Saudi society has already asked for change, regardless of who will sit in King Abdallah's throne. There have been protests and demands for more liberty. The issue has been faced - quite timidly - by the present King as well (he made slight changes in the role and functions allowed to women members of society). Yet like all other subversions of a society that is archaic, anachronistic and closed in its religious dogma, it is not possible to predict the effects of new social parameters in the Saudi context.

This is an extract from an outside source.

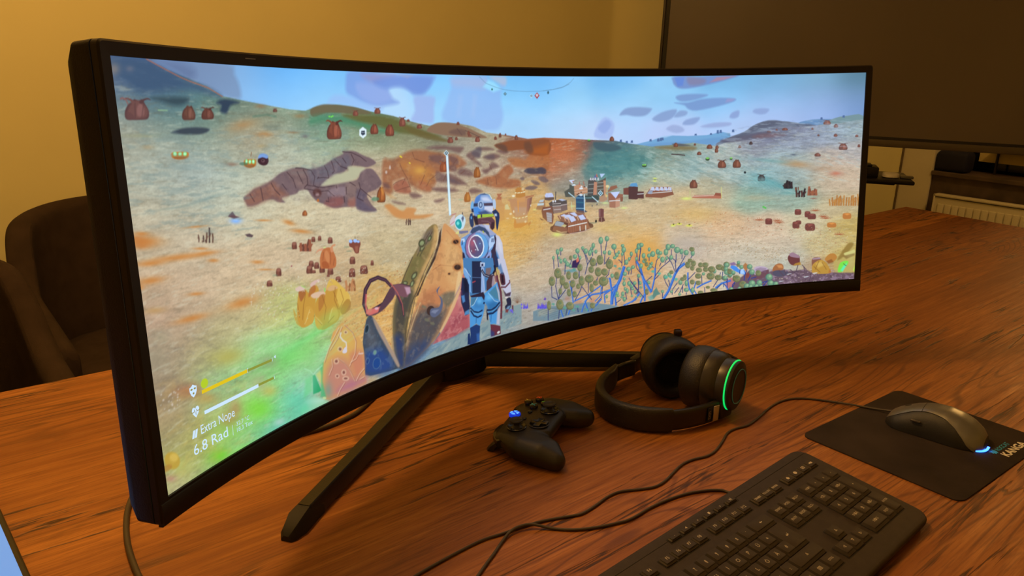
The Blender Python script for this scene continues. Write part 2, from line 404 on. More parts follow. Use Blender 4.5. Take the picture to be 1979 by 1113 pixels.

It is here that the second pillar of power, the religious hierarchy, comes into play. Every liberalization of society implies automatically a regression in the power of the clergy. The Wahabites have always had two different souls: one more moderate and the other more orthodox. The latter has often been in contrast with the royal court and has undergone, depending on the circumstances, its repression. The role of the clergy has been that of conditioning the royal court.

The clergy has been legitimated in this by the fact that the Sharia, the Islamic law, is the basis for Saudi law and that Wahabism is its faithful interpreter. It is among the radical wings of Wahabism that a good part of the present Islamic terrorism has proliferated (it is not a hazard that Osama Bin Laden was a Saudi). It could be hypothesized that a liberalization of society could be coupled with a decline in the power of the clergy, a condition that could hinder the stability of the reign.

Another factor is the absence of democracy in Saudi Arabia, a country without a constitution (implicitly, it would be the Koran). There are no political parties, there are no political oppositions (and those that emerge are systematically repressed). The conditioning power of the public opinion does not exist, there is no liberty of thought, if not that of obeying a royal court and an orthodox clergy. How long can this last in a world where the globalization of ideas has no more territorial bounds?

Up to today, the so-called Arab Spring did not affect the Saudi reign, but it could. Up to today, the three pillars of power have survived the impact with the changing world. In Saudi Arabia, novelties run very slowly, yet they still run.